The cybercrooks who haunt the digital shadows can use cryptocurrency to move fortunes under the radar, with no strings to hold them back.

For those looking to dodge detection, crypto isn’t a curiosity — it’s the perfect getaway car: fast, silent and anonymous.

Gail-Joon Ahn — a professor of computer science and engineering in the School of Computing and Augmented Intelligence, part of the Ira A. Fulton Schools of Engineering at Arizona State University — is a cybersecurity thought leader who has spent his career devising innovative ways to protect and enhance computer security systems.

Now, he's turning that expertise to one of the field’s most pressing challenges: stopping that cybercrook getaway car in its tracks.

Cryptocurrency is a type of digital money that operates without a central authority like a bank or government. Instead, it uses a technology called blockchain, a digital, decentralized ledger that records every transaction across a network of computers. When someone sends cryptocurrency, the transaction is verified by network participants, then permanently added to the blockchain. Because these transactions don’t require personal information like names or locations, the system allows for easy and often anonymous transfers of value.

“Legitimate users turn to cryptocurrency because it’s irreversible, secure and efficient,” Ahn says. “Unfortunately, these same attributes are attractive to those who want to commit financial fraud.”

For the past decade, the team in the Center for Cybersecurity and Trusted Foundations, or CTF, founded by Ahn in 2015 and currently led by Fulton Schools Associate Professor Adam Doupé, has been doing a deep dive into the world of crypto-funded cybercrime.

Following the money

It was the 2014 CryptoLocker attack that first got the cybersecurity expert’s attention.

CryptoLocker was a notorious form of ransomware that typically spread through malicious email attachments. Once opened, the malware silently encrypted the user’s files using strong cryptographic algorithms. Victims were then presented with a ransom demand: Pay a specified amount in bitcoin within a tight deadline, usually 72 hours, or lose access to their files forever. The malware was especially dangerous because the encryption was virtually unbreakable without the private key held by the attackers.

Ahn theorized that cybersecurity professionals could identify and track payments made to the malware’s operators. By analyzing information from the blockchain, including time stamps and payment patterns, the researchers found 795 ransom payments totaling 1,128.40 bitcoin — worth about $310,472 at the time of the transactions.

Their work showed that bitcoin was not truly anonymous and that careful analysis of blockchain data would reveal surprising connections and insights.

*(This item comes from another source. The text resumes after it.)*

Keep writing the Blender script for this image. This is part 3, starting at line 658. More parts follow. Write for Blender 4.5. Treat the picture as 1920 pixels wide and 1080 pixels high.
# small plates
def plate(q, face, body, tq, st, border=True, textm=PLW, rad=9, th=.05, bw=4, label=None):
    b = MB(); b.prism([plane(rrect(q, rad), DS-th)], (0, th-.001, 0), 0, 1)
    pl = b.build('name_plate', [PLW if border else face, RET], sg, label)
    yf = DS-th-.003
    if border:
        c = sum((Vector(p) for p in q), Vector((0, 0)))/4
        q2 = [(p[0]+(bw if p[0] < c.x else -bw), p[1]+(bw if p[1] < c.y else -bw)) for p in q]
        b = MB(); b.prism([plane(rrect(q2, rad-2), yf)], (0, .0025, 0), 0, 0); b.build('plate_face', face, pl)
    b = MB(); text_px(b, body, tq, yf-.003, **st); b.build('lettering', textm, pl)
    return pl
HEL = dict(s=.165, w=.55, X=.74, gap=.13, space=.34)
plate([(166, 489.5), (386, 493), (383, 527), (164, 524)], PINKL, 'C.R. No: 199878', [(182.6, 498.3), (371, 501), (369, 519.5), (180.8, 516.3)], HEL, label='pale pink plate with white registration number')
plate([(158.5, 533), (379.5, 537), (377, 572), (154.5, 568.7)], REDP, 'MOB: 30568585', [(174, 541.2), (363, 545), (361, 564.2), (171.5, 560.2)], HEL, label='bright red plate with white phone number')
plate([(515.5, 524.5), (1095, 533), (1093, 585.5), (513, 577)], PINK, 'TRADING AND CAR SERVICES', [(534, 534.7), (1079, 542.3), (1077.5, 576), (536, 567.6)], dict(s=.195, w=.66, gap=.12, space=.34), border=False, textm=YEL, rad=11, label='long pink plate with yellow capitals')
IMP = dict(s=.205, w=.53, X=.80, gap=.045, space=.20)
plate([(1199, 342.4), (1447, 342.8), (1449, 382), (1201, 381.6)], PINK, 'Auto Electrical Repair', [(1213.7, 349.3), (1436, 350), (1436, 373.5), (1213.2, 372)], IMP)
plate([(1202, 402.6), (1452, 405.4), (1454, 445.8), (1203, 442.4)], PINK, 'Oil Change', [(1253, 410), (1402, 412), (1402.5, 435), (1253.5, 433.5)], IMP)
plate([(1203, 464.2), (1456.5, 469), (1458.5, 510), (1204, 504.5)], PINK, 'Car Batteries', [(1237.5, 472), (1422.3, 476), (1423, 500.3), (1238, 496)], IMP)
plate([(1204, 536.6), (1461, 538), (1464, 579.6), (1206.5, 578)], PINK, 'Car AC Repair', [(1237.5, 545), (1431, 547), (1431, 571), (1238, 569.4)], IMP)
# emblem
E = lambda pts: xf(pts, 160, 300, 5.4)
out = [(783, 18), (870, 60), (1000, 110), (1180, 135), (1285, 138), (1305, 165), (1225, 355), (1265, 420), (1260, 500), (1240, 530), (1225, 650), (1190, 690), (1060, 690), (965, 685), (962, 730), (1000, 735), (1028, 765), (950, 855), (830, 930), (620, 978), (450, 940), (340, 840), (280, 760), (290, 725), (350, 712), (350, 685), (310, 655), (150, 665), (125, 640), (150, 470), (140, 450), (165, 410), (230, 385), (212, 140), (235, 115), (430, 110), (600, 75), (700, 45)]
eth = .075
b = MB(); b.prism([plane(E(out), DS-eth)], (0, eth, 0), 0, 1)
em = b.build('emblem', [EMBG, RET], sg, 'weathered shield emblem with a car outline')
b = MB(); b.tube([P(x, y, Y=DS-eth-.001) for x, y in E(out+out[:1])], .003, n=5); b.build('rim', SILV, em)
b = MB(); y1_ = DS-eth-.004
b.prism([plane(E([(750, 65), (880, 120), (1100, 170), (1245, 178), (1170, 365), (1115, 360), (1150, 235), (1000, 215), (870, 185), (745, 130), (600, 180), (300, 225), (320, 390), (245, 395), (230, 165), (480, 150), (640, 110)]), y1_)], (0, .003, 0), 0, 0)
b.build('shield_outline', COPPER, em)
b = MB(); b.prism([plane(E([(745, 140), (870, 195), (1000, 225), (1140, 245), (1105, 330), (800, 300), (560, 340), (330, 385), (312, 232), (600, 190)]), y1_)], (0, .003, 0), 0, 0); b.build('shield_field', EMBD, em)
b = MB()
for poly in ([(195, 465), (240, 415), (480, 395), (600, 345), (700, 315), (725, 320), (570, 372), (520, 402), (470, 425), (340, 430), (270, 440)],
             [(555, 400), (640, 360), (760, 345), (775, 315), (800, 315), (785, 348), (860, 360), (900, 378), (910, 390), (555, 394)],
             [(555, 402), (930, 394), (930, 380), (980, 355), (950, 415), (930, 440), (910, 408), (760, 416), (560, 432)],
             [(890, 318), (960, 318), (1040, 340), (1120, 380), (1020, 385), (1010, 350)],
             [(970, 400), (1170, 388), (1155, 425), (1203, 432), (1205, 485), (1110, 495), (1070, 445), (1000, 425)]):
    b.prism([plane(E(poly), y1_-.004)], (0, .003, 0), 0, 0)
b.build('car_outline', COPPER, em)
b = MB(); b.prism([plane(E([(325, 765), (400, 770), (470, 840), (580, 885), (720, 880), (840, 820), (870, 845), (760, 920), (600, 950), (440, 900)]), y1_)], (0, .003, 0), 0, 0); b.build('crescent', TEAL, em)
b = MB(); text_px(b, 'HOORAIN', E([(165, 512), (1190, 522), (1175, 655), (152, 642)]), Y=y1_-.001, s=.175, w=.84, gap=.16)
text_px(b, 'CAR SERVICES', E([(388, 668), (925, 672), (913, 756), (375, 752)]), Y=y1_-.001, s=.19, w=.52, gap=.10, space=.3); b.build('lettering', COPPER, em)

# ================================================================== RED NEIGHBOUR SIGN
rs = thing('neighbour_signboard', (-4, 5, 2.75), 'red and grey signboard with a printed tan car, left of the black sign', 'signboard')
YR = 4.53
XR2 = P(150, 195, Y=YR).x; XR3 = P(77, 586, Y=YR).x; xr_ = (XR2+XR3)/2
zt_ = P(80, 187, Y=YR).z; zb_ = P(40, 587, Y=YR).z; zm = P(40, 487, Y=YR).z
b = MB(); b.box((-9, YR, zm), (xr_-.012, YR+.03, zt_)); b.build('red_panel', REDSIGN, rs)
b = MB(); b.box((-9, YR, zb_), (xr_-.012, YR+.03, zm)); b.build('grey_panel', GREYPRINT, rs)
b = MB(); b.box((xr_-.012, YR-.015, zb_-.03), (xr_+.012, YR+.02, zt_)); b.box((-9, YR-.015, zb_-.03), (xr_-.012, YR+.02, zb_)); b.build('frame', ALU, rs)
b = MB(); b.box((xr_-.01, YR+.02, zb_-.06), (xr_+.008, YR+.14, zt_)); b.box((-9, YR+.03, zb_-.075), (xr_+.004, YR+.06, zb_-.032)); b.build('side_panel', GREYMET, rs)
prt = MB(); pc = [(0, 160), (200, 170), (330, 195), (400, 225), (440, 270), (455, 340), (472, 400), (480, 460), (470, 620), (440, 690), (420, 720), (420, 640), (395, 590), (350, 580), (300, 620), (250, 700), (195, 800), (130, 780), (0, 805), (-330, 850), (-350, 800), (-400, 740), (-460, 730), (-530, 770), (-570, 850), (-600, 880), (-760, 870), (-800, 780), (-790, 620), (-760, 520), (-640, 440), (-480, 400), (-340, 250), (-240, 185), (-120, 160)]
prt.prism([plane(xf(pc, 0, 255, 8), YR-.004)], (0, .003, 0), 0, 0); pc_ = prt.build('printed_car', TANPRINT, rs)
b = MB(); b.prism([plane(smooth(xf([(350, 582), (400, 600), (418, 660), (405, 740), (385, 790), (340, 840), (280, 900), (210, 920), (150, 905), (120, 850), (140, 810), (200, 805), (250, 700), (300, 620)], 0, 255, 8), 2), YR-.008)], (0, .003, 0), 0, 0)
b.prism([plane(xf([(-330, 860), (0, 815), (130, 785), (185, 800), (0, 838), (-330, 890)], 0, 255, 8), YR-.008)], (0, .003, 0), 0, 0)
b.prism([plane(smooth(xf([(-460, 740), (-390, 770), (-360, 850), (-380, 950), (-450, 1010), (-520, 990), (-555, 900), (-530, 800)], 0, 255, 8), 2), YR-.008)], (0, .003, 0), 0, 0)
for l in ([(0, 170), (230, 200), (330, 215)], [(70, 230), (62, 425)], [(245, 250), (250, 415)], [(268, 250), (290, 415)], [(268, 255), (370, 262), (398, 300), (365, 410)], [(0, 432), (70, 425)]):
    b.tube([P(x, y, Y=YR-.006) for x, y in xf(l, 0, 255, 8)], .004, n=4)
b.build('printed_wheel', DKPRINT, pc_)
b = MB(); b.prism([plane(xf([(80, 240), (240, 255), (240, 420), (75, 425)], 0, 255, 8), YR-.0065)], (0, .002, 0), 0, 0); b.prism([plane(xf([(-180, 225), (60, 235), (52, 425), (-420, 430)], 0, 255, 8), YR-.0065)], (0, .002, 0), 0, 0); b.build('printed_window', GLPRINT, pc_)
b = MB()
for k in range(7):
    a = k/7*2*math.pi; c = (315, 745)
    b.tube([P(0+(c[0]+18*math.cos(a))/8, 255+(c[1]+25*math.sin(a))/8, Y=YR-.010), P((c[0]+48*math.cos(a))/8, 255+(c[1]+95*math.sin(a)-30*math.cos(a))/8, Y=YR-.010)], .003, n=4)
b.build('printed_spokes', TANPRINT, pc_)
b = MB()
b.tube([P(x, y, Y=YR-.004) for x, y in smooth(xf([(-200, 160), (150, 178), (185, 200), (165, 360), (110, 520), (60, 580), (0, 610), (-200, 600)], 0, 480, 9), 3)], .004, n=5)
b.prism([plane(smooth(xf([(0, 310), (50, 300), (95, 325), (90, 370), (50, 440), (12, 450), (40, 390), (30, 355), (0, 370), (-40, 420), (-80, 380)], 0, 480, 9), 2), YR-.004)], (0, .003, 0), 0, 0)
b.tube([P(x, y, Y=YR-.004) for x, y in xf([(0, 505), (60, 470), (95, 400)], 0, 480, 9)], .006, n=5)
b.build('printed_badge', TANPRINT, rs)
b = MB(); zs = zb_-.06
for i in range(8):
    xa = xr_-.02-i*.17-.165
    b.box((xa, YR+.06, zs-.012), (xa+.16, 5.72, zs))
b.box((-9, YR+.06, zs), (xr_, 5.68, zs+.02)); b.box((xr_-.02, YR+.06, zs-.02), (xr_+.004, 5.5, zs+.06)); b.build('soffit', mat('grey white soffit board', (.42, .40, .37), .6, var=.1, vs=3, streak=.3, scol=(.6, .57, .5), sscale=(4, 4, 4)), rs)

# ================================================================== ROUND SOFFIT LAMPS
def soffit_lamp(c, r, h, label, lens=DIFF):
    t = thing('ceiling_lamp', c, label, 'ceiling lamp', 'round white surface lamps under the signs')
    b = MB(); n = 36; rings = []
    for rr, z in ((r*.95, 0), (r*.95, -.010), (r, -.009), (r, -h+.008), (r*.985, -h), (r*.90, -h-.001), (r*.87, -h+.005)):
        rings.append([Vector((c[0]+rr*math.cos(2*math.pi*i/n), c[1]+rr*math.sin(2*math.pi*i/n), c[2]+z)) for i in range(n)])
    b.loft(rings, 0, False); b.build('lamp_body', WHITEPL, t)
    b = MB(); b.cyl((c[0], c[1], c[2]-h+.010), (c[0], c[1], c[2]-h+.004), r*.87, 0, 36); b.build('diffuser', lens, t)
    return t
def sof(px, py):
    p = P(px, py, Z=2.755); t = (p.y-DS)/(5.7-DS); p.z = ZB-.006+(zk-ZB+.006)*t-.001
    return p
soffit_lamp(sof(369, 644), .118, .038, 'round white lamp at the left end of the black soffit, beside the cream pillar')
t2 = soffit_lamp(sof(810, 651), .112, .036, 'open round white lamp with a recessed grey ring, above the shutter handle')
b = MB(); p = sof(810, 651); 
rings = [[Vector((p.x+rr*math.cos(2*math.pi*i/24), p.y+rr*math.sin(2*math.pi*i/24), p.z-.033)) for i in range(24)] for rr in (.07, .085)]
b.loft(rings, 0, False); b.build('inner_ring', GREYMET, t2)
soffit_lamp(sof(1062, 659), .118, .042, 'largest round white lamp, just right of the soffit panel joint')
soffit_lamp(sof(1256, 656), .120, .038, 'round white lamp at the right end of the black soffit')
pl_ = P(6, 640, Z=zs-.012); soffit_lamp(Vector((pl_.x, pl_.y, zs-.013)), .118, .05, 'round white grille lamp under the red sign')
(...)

Out to prove that blockchain data could empower digital detective work, the team continued on. They found that the CryptoLocker hackers didn’t just collect ransoms; they moved the money around to hide their tracks. The researchers mapped the flow of cryptocurrency from victim payments to various central wallets where the money was pooled.

One of the most intriguing findings of the team’s early research was a possible link to the Sheep Marketplace scam, where about 96,000 bitcoin, worth more than $100 million at the time, was stolen. Though there was no direct evidence that the same group was behind both crimes, the interconnected money flow found by the ASU researchers suggested some collaboration.

“To us, the links between various bitcoin-based cybercrimes pointed to the existence of an ecosystem where deviant actors share resources or methods,” Ahn says.

Patented protection

It’s one thing to chase threats, but preventing cybercrime is Ahn’s real goal.

As work progressed, the researchers turned their attention to creating new solutions to protect cryptocurrency transactions. In 2023, Ahn and the team received a patent for their project, “Systems and Methods for Blockchain-Based Automatic Key Generation.”

They created a new way to generate secure digital keys using information already stored in the blockchain. Instead of relying on a central server, Ahn’s system picks a random piece of data that everyone on the network can see but no one can predict.

This data is used like a seed to create a unique security key. Because the seed comes from shared blockchain records, users can generate matching keys without needing to send secret information over the internet. The seeds change often, keeping the system secure and avoiding delays or single points of failure.

Moving forward, Ahn and the team are exploring collaborations with state and local law enforcement agencies. The team is also investigating how their patented technology can be further leveraged to monitor and detect any malicious activities within blockchain-based transactions. Such early-warning capabilities would significantly contribute to building more secure and resilient cyber communities.

Nadya Bliss — the executive director of the ASU Global Security Initiative, where CTF’s work is concentrated, and a professor of practice in the School of Computing and Augmented Intelligence — says that it’s important to both study threats and create tools to tackle them.

“Cyber defense is a game of catch-up, with bad actors often having an advantage. Researchers like Gail are working to change that, though,” Bliss says. “This kind of research — producing novel, innovative tools with real-world application — is exactly what is needed.”

Ahn hopes that the techniques developed by the researchers can help in future investigations. As cybercrime continues to evolve and grow, so must our tools for understanding and combating it.

“It’s a bit of a cat-and-mouse game,” Ahn says. “But it’s essential for us to track down the mouse.”